December 7, 2023

Hundreds of unionized Washington Post employees staged a 24-hour strike Thursday, marking the first work stoppage at the company in nearly 50 years.

More than 750 editorial and commercial employees have pledged to walk out, union leaders said ahead of the strike. Some journalists are also withholding their bylines for stories published Thursday. Workers say the Post has bargained in bad faith during contract negotiations, which have stretched for 18 months, and pushed a buyout plan that is not truly voluntary.

“We deserve a contract with good pay that keeps up with inflation and is competitive with other workplaces. We deserve a contract that has job security protections and that respects seniority and the value of the employees who have given multiple decades of their lives to this company,” Washington Post Guild chief steward and science reporter Sarah Kaplan said at a press conference Tuesday. “… Most of all, we just deserve to be dealt with fairly by our employer.”

Major points of contention during bargaining have been wages, mental health benefits and remote work policies. The guild, for example, has proposed 4% raises for the three-year life of the contract, while the company has countered with a 2.25% raise for the first year and 2% raises for the second and third years.
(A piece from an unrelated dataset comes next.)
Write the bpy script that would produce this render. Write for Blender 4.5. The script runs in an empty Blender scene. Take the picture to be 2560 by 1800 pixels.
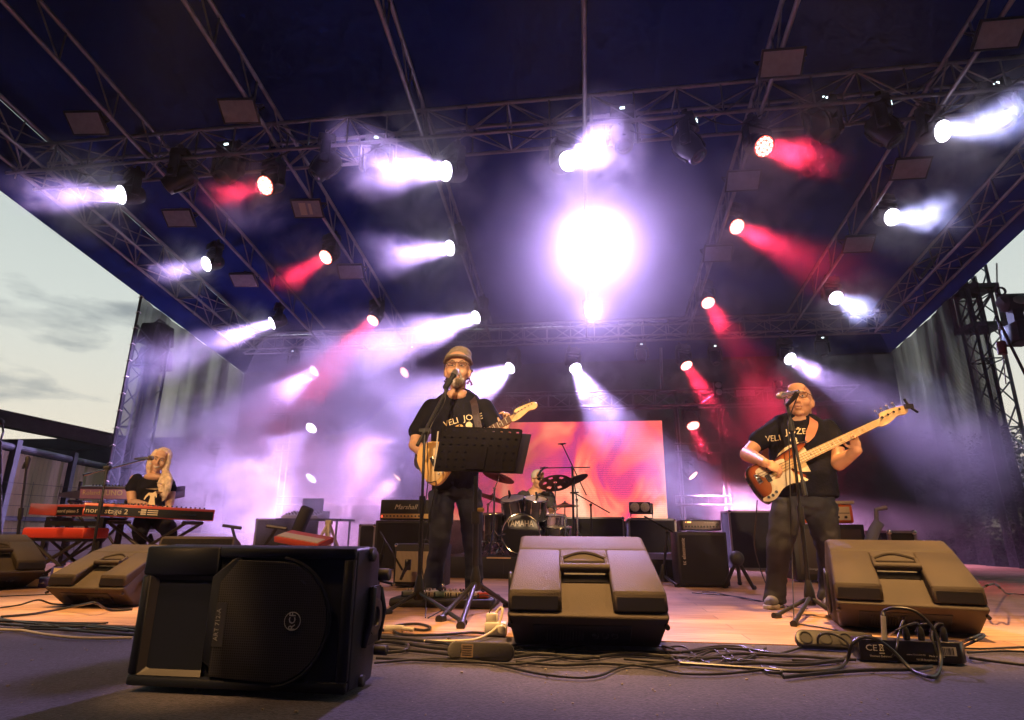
import bpy, math, random
import numpy as np
from mathutils import Vector, Matrix, Euler
R_ = math.radians
scene = bpy.context.scene
col = scene.collection
# ------------------------------------------------------------------ camera
FPX, PITCH, YAW, ROLL, CAM_H = 1500.0, 16.0, 6.94, 0.5, 0.46
cam_data = bpy.data.cameras.new('camera')
cam_data.sensor_width = 36.0
cam_data.lens = 36.0*FPX/2560.0
cam_data.clip_start = 0.05
cam_data.clip_end = 2000
cam = bpy.data.objects.new('camera', cam_data)
col.objects.link(cam)
CR = (Matrix.Rotation(R_(YAW), 3, 'Z') @ Matrix.Rotation(R_(90+PITCH), 3, 'X') @ Matrix.Rotation(R_(ROLL), 3, 'Z'))
CC = Vector((0, 0, CAM_H))
cam.matrix_world = Matrix.Translation(CC) @ CR.to_4x4()
scene.camera = cam
def ray(x, y): return CR @ Vector(((x-1280)/FPX, -(y-900)/FPX, -1.0))
def P(x, y, Y):                 # a point of the place at stage depth Y
    d = ray(x, y); return CC + d*(Y/d.y)
def G(x, y, z=0.0):             # a point of the place at height z
    d = ray(x, y); return CC + d*((z-CAM_H)/d.z)
# ------------------------------------------------------------------ render / exposure
scene.view_settings.view_transform = 'Standard'
scene.view_settings.look = 'None'
scene.view_settings.exposure = 0.0
scene.view_settings.gamma = 1.0
cy = scene.cycles
cy.use_denoising = True
cy.max_bounces = 5; cy.diffuse_bounces = 2; cy.glossy_bounces = 3; cy.transmission_bounces = 3
cy.volume_bounces = 0; cy.transparent_max_bounces = 12
cy.sample_clamp_indirect = 4.0; cy.sample_clamp_direct = 0.0
cy.caustics_reflective = False; cy.caustics_refractive = False
cy.use_light_tree = True
cy.use_adaptive_sampling = True; cy.adaptive_threshold = 0.035; cy.adaptive_min_samples = 24
cy.volume_step_rate = 2.0; cy.volume_max_steps = 96
# ------------------------------------------------------------------ sky at dusk
world = bpy.data.worlds.new('World'); scene.world = world; world.use_nodes = True
wn, wl = world.node_tree.nodes, world.node_tree.links
wn.clear()
def N(nt, t, **kw):
    n = nt.nodes.new(t)
    for k, v in kw.items():
        if k.startswith('i_'): n.inputs[k[2:]].default_value = v
        else: setattr(n, k, v)
    return n
def ramp(nt, stops, mode='LINEAR'):
    r = nt.nodes.new('ShaderNodeValToRGB'); r.color_ramp.interpolation = mode
    e = r.color_ramp.elements
    while len(e) > 1: e.remove(e[-1])
    e[0].position = stops[0][0]; e[0].color = tuple(stops[0][1])+(1,)
    for p, c in stops[1:]:
        q = e.new(p); q.color = tuple(c)+(1,)
    return r
wt = world.node_tree
tc = N(wt, 'ShaderNodeTexCoord'); sp = N(wt, 'ShaderNodeSeparateXYZ')
wl.new(tc.outputs['Generated'], sp.inputs[0])
sky = ramp(wt, [(0.0, (.02, .025, .03)), (.495, (.05, .055, .06)), (.505, (.92, .78, .55)), (.56, (.86, .80, .66)), (.64, (.70, .75, .70)), (.78, (.46, .56, .57)), (1.0, (.22, .28, .36))])
mz = N(wt, 'ShaderNodeMath', operation='MULTIPLY_ADD'); mz.inputs[1].default_value = .5; mz.inputs[2].default_value = .5
wl.new(sp.outputs['Z'], mz.inputs[0]); wl.new(mz.outputs[0], sky.inputs[0])
mp = N(wt, 'ShaderNodeMapping'); mp.inputs['Scale'].default_value = (1.6, 1.6, 5.5); mp.inputs['Location'].default_value = (.3, .2, .1)
nz = N(wt, 'ShaderNodeTexNoise'); nz.inputs['Scale'].default_value = 2.2; nz.inputs['Detail'].default_value = 7; nz.inputs['Roughness'].default_value = .55
wl.new(tc.outputs['Generated'], mp.inputs[0]); wl.new(mp.outputs[0], nz.inputs['Vector'])
cr = ramp(wt, [(.54, (0, 0, 0)), (.66, (1, 1, 1))]); wl.new(nz.outputs[0], cr.inputs[0])
mc = N(wt, 'ShaderNodeMix', data_type='RGBA'); mc.inputs['B'].default_value = (.30, .34, .36, 1)
fm = N(wt, 'ShaderNodeMath', operation='MULTIPLY'); fm.inputs[1].default_value = .9
wl.new(cr.outputs[0], fm.inputs[0]); wl.new(fm.outputs[0], mc.inputs['Factor']); wl.new(sky.outputs[0], mc.inputs['A'])
# the sunset is behind the stage: the sky over the audience, behind the camera, is already dark
dk = N(wt, 'ShaderNodeMapRange', interpolation_type='SMOOTHSTEP'); dk.inputs['From Min'].default_value = -.15; dk.inputs['From Max'].default_value = .35
dk.inputs['To Min'].default_value = .02; dk.inputs['To Max'].default_value = 1.0
wl.new(sp.outputs['Y'], dk.inputs['Value'])
bg = N(wt, 'ShaderNodeBackground'); wl.new(mc.outputs['Result'], bg.inputs['Color']); wl.new(dk.outputs[0], bg.inputs['Strength'])
wo = N(wt, 'ShaderNodeOutputWorld'); wl.new(bg.outputs[0], wo.inputs[0])
world.cycles.sampling_method = 'AUTOMATIC'
# ------------------------------------------------------------------ helpers
rnd = random.Random(7)
def M4(o): return o.get('_m')
WM = {}
def thing(name, label, cat, loc=(0, 0, 0), rotz=0, group=None, rot=None, scale=1.0):
    o = bpy.data.objects.new(name, None); col.objects.link(o)
    o.empty_display_size = .1
    o.location = loc; o.rotation_euler = rot if rot else (0, 0, rotz); o.scale = (scale,)*3
    o['label'] = label; o['category'] = cat
    if group: o['group'] = group
    WM[o.name] = Matrix.LocRotScale(Vector(loc), o.rotation_euler, Vector((scale,)*3))
    return o
def tag(o, label, cat, group=None):
    o['label'] = label; o['category'] = cat
    if group: o['group'] = group
    return o
def world_of(o):
    m = WM.get(o.name, Matrix.Identity(4))
    return m
def dup(root, loc=None, rot=None, label=None, group=None, scale=None):
    r = root.copy(); col.objects.link(r)
    if loc is not None: r.location = loc
    if rot is not None: r.rotation_euler = rot
    if scale is not None: r.scale = (scale,)*3
    if label: r['label'] = label
    if group: r['group'] = group
    WM[r.name] = Matrix.LocRotScale(r.location, r.rotation_euler, r.scale)
    for ch in [c for c in col.objects if c.parent == root]:
        c = ch.copy(); col.objects.link(c); c.parent = r
        WM[c.name] = WM[r.name] @ c.matrix_basis
        for g in [q for q in col.objects if q.parent == ch]:
            d = g.copy(); col.objects.link(d); d.parent = c
            WM[d.name] = WM[c.name] @ d.matrix_basis
    return r
EACH = set('rubber_foot upright crossbar knob control_knob screw corner_cap corner_ball pickup foot socket jack seam lug support connector tread screw_slot strap_button rail wing_nut recess'.split())
class MB:
    def __init__(s): s.v = []; s.f = []; s.m = []; s.mi = 0
    def add(s, vs, fs, M=None):
        n = len(s.v)
        s.v += [(M @ Vector(p)) for p in vs] if M is not None else [Vector(p) for p in vs]
        s.f += [tuple(i+n for i in f) for f in fs]; s.m += [s.mi]*len(fs); return s
    def box(s, c, size, M=None, taper=1.0):
        x, y, z = size[0]/2, size[1]/2, size[2]/2; t = taper
        vs = [(-x, -y, -z), (x, -y, -z), (x, y, -z), (-x, y, -z), (-x*t, -y*t, z), (x*t, -y*t, z), (x*t, y*t, z), (-x*t, y*t, z)]
        vs = [Vector(p)+Vector(c) for p in vs]
        return s.add(vs, [(0, 3, 2, 1), (4, 5, 6, 7), (0, 1, 5, 4), (1, 2, 6, 5), (2, 3, 7, 6), (3, 0, 4, 7)], M)
    def mm(s, a, b, M=None):
        return s.box([(a[i]+b[i])/2 for i in range(3)], [abs(b[i]-a[i]) for i in range(3)], M)
    def tube(s, pts, r, n=8, M=None, cap=True, ry=None, up=None):
        pts = [Vector(p) for p in pts]; k = len(pts)
        rs = list(r) if hasattr(r, '__len__') else [r]*k
        ri = list(ry) if ry is not None and hasattr(ry, '__len__') else ([ry]*k if ry is not None else rs)
        vs = []; prev = None
        for i, p in enumerate(pts):
            t = (pts[min(i+1, k-1)]-pts[max(i-1, 0)])
            if t.length < 1e-9: t = Vector((0, 0, 1))
            t.normalize()
            if prev is None:
                a = Vector(up) if up is not None else (Vector((0, 0, 1)) if abs(t.z) < .9 else Vector((0, 1, 0)))
                u = (a-t*a.dot(t)).normalized()
            else:
                u = prev-t*prev.dot(t)
                u = u.normalized() if u.length > 1e-6 else prev
            prev = u; w = t.cross(u)
            for j in range(n):
                an = 2*math.pi*j/n; vs.append(p+u*math.cos(an)*rs[i]+w*math.sin(an)*ri[i])
        fs = []
        for i in range(k-1):
            for j in range(n):
                a = i*n+j; b = i*n+(j+1) % n; fs.append((a, b, b+n, a+n))
        if cap: fs += [tuple(reversed(range(n))), tuple(range((k-1)*n, k*n))]
        return s.add(vs, fs, M)
    def cyl(s, a, b, r, r2=None, n=12, M=None): return s.tube([a, b], [r, r if r2 is None else r2], n, M)
    def lathe(s, prof, n=20, M=None):
        vs = []; fs = []; k = len(prof)
        for r, z in prof:
            for j in range(n):
                an = 2*math.pi*j/n; vs.append((r*math.cos(an), r*math.sin(an), z))
        for i in range(k-1):
            for j in range(n):
                a = i*n+j; b = i*n+(j+1) % n; fs.append((a, b, b+n, a+n))
        fs += [tuple(reversed(range(n))), tuple(range((k-1)*n, k*n))]
        return s.add(vs, fs, M)
    def sph(s, c, r, M=None, n=12, m=8, R=None):
        r = (r, r, r) if not hasattr(r, '__len__') else r; vs = []; fs = []
        for i in range(1, m):
            a = math.pi*i/m
            for j in range(n):
                b = 2*math.pi*j/n; vs.append(Vector((r[0]*math.sin(a)*math.cos(b), r[1]*math.sin(a)*math.sin(b), r[2]*math.cos(a))))
        vs += [Vector((0, 0, r[2])), Vector((0, 0, -r[2]))]
        if R is not None: vs = [R @ p for p in vs]
        vs = [p+Vector(c) for p in vs]
        for i in range(m-2):
            for j in range(n):
                a = i*n+j; b = i*n+(j+1) % n; fs.append((a, a+n, b+n, b))
        t = len(vs)-2
        for j in range(n):
            fs.append((t, j, (j+1) % n)); fs.append((t+1, (m-2)*n+(j+1) % n, (m-2)*n+j))
        return s.add(vs, fs, M)
    def prism(s, out, z0, z1, M=None, inset=0):
        # 2-D outline (x, y) extruded from z0 to z1
        n = len(out); vs = [(x, y, z0) for x, y in out]+[(x, y, z1) for x, y in out]
        fs = [tuple(reversed(range(n))), tuple(range(n, 2*n))]+[(i, (i+1) % n, n+(i+1) % n, n+i) for i in range(n)]
        return s.add(vs, fs, M)
    def text(s, t, size, M, depth=.002, align='CENTER', sx=1.0, shear=0.0):
        cu = bpy.data.curves.new('lettering', 'FONT'); cu.body = t; cu.size = size; cu.align_x = align; cu.align_y = 'CENTER'
        cu.extrude = depth/2; cu.shear = shear; cu.resolution_u = 2
        o = bpy.data.objects.new('lettering', cu); col.objects.link(o)
        dg = bpy.context.evaluated_depsgraph_get(); me = bpy.data.meshes.new_from_object(o.evaluated_get(dg))
        s.add([Vector((p.co.x*sx, p.co.y, p.co.z)) for p in me.vertices], [tuple(p.vertices) for p in me.polygons], M)
        bpy.data.objects.remove(o); bpy.data.curves.remove(cu); bpy.data.meshes.remove(me); return s
    def islands(s):
        par = list(range(len(s.v)))
        def fd(a):
            while par[a] != a: par[a] = par[par[a]]; a = par[a]
            return a
        for f in s.f:
            r = fd(f[0])
            for i in f[1:]: par[fd(i)] = r
        gr = {}
        for f, mi in zip(s.f, s.m): gr.setdefault(fd(f[0]), []).append((f, mi))
        out = []
        for fs in gr.values():
            q = MB(); q.single = True; mp = {}
            for f, mi in fs:
                for i in f:
                    if i not in mp: mp[i] = len(q.v); q.v.append(s.v[i])
                q.f.append(tuple(mp[i] for i in f)); q.m.append(mi)
            out.append(q)
        return out
    def build(s, name, mat, parent=None, smooth=False, world=False, bevel=0, seg=2, origin=None, sub=0, remesh=0, smoothit=0, angle=40):
        if name in EACH and not s.__dict__.get('single'):
            isl = s.islands()
            if 1 < len(isl) <= 60:
                for q in isl: o = q.build(name, mat, parent, smooth, world, bevel, seg, origin, sub, remesh, smoothit, angle)
                return o
        me = bpy.data.meshes.new(name)
        vs = s.v
        if world and parent is not None:
            inv = world_of(parent).inverted(); vs = [inv @ p for p in vs]
        off = Vector((0, 0, 0))
        if origin is not None:
            off = Vector(origin)
            if world and parent is not None: off = world_of(parent).inverted() @ off
            vs = [p-off for p in vs]
        me.from_pydata([tuple(p) for p in vs], [], s.f)
        mats = mat if isinstance(mat, (list, tuple)) else [mat]
        for m in mats: me.materials.append(m)
        if len(mats) > 1: me.polygons.foreach_set('material_index', s.m)
        o = bpy.data.objects.new(name, me); col.objects.link(o)
        o.location = off
        if parent is not None: o.parent = parent
        base = world_of(parent) if parent is not None else Matrix.Identity(4)
        WM[o.name] = base @ Matrix.Translation(off)
        mods = []
        if remesh:
            m = o.modifiers.new('r', 'REMESH'); m.mode = 'VOXEL'; m.voxel_size = remesh; mods.append(m)
            if smoothit:
                m = o.modifiers.new('s', 'SMOOTH'); m.factor = .6; m.iterations = smoothit; mods.append(m)
        if bevel:
            m = o.modifiers.new('b', 'BEVEL'); m.width = bevel; m.segments = seg; m.limit_method = 'ANGLE'; m.angle_limit = R_(30); m.harden_normals = True; mods.append(m)
        if sub:
            m = o.modifiers.new('u', 'SUBSURF'); m.levels = sub; m.render_levels = sub; mods.append(m)
        if mods:
            dg = bpy.context.evaluated_depsgraph_get(); me2 = bpy.data.meshes.new_from_object(o.evaluated_get(dg))
            o.modifiers.clear(); o.data = me2; bpy.data.meshes.remove(me); me = me2; me.name = name
        if smooth or bevel or remesh:
            me.shade_smooth()
            if not remesh and not (smooth and not bevel and angle >= 180):
                me.set_sharp_from_angle(angle=R_(angle))
        return o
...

The union has four unfair labor practice charges open against the company, alleging the Post has violated federal labor law. The company has denied bargaining in bad faith.

A Post spokesperson wrote in an emailed statement that the company respects union-covered members’ right to strike: “We will make sure our readers and customers are as unaffected as possible. The Post’s goal remains the same as it has from the start of our negotiations: to reach an agreement with the Guild that meets the needs of our employees and the needs of our business.”

The strike comes as the Post faces a $100 million loss for the year and turnover in top leadership. In an effort to avoid layoffs, the Post offered voluntary buyouts in October, but last week, interim CEO Patty Stonesifer told staff in an email that the company was short of its goal of 240 buyouts. If not enough people accept buyouts by mid-December, the Post will implement layoffs, Stonesifer wrote.

Stonesifer’s email angered staff and drove dozens of people to sign up to pay union dues and pledge to walk out, guild co-chair for news Katie Mettler said. Prior to the email, the union was more than 100 people short of the 700 pledges threshold it wanted to reach before announcing a strike. The last time the guild saw such a large wave of sign-ups was last year when former publisher Fred Ryan walked out of a company town hall after announcing layoff plans, Mettler said.

Union leaders have said that the buyout scheme is not truly voluntary and could be more generous. In some cases, the Post is offering up to two years’ salary, but the guild says that money is being paid as a deposit in a retirement account.

The company has set different caps on the amount of buyouts it will accept for each team, union leaders said Tuesday, and some employees worry that they will be laid off if they do not accept a buyout.

The Post previously held a round of layoffs in January when it cut 20 people and 30 open positions. As part of the cuts, the company eliminated its video game and esports section, as well as a news and feature section aimed at kids.

Prior to this year, the company had largely avoided mass layoffs under billionaire Jeff Bezos’ ownership. However, the paper has struggled to increase subscriptions since the 2020 election, The New York Times reported. Nevertheless, the Post continued to expand, and in her email announcing the buyouts, Stonesifer admitted that the company had been “overly optimistic” in its revenue projections, the Post reported.

Next month, former Dow Jones CEO and Wall Street Journal publisher William Lewis will take over as the Post’s new publisher and CEO. He will replace Ryan, who stepped down in August after nine years.

Ahead of the strike, union leaders said that several teams at the paper — including metro, design, investigations, health and social media — had 100% of their members pledge to participate. They are also urging people not to give interviews with the Post or click on its links for the duration of the strike.

The Post has said it plans to produce a news report Thursday and Friday, but at least one section head has expressed worry about filling out the paper, Washingtonian reported.

“We have nothing in the cupboard. And it’s kinda like Thanksgiving week in that people are walking out on Thursday, making the Friday, Saturday, and Sunday reports, umm…difficult,” the editor wrote in an email Monday obtained by the Washingtonian. “If there is a sentencing, a bill introduction, an appointment — anything that even whiffs of news – do it. I’m serious. We need to hoard.”

The walkout is the first work stoppage at the Post since 1975, when printing press workers struck for 20 weeks. After a 20-year lull, media unions have increasingly used work stoppages in labor disputes. The Thursday walkout is the 34th work stoppage by the NewsGuild, president Jon Schleuss told members in an email Thursday.

Post union leaders said Tuesday that they did not have plans for an open-ended strike but that they would continue to pressure the company to “meaningfully bargain” with them.

“We will extend another invitation to the company to come back to the table, to sit down with us and meaningfully bargain over the terms of our contract to get to a fair deal,” said guild organizer and housing reporter Marissa Lang. “If they refuse, if they continue to engage in some of the behavior we’ve seen, I think that we are prepared to continue to pressure them to meaningfully engage, follow the law and stop committing these (unfair labor practice) violations.”